Central cross-axis defining the local area relationship and the layered ‘edge streets’ defining the larger contextual relationship to Kansas City in all directions.

A series of sequential ‘edge streets’ defined the relationship to the larger Kansas City context with the one closest to Country Club Plaza tending to split along the southern, eastern and western edges (in blue) for the purposes of traffic management. This includes Ward Parkway running parallel along both sides of Brush Creek (see below).

View along Brush Creek looking westward (Photograph: Mark David Major).

A series of major streets (in red, see above) farther afield – West 43rd Street to the north, State Line Road to the west, Gillman Road to the west, and West 55th Street to the south – define another edge to the Plaza area. It is this second edge that is the more important one for Country Club Plaza to access a regional catchment area since the cross-axis of the local catchment area reaches to each of these edge streets, helping to structure of the relationship of Country Club Plaza within a much larger area. The Plaza neighborhood itself then uses a series of streets of low/moderate length and connectivity within the interstitial areas formed by this classical morphology to generate its distinctiveness at different scales of movement (automobile, walking/biking) within Kansas City.

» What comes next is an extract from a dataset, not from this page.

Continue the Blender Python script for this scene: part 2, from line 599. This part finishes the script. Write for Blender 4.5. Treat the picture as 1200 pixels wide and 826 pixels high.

Looking north along Broadway at the corner of Nichols Road (Photograph: Mark David Major).

Plentiful on-street, short-term parking (2 hours or less) helps to slow down the traffic on the streets within Country Club Plaza itself though some road section improvements (central landscape medians instead of continuous left turn lanes) might prove more beneficial for the area over the long term.

Looking west along 47th Street at the corner of Wornall Road in the small public space associated with the Neptune Fountain (Photograph: Mark David Major).
Looking southwest along Broadway towards Brush Creek from the small square associated with what is called the Mermaid Fountain (technically, the fountain depicts sirens, as indicated by the ancient megaphones they are holding) (Photograph: Mark David Major).
Looking west through the small public square at the southwest corner of Pennslyvania Avenue and Nichols Road. I call this “Penguin Square” because of the three bronze statues of penguins at its center (Photograph: Mark David Major).
Looking west across the outdoor patio for the Gram & Dunn restaurant at the corner of Pennsylvania Avenue and Ward Parkway across the street from Brush Creek (Photograph: Mark David Major).
Looking south down Jefferson Street through the outdoor eating plaza of Kaldi’s Coffee at the corner with Nichols Road (Photograph: Mark David Major).

Country Club Plaza makes very clever use of public squares and plazas (often in conjunction with fountains, for which the area is renowned) by turning over some of its most valuable parcels (street corners or “100% location”, according to William Whyte) for public uses. Some of these street corner spaces also operate as outdoor patio seating for restaurants and coffee shops. Most are quite successful, which emphasizes the greater importance of ‘people watching’ than the enclosure of space for a successful public square.

Streetside entry to interior parking building on Nichols Road near the corner of Broadway (Photograph: Mark David Major).

As pointed out by numerous New Urbanists over the years, Country Club Plaza provides for a generous allocation of off-street parking by ‘burying’ parking structures within the center of urban blocks. This is necessary due to the lack of an extensive rail transit system in Kansas City. The KC Streetcar, opened in 2016, has a limited route in downtown Kansas City. However, once that rail transit system expands, then Country Club Plaza would be an ideal candidate for a station; preferably in the central block, which is mostly composed of off-street parking and smallish, single-story retail space along the street frontage at this time (right of the photo below).

Looking west along Nichols Road at the corner of Central Street outside of Starbuck’s Coffee (Photograph: Mark David Major).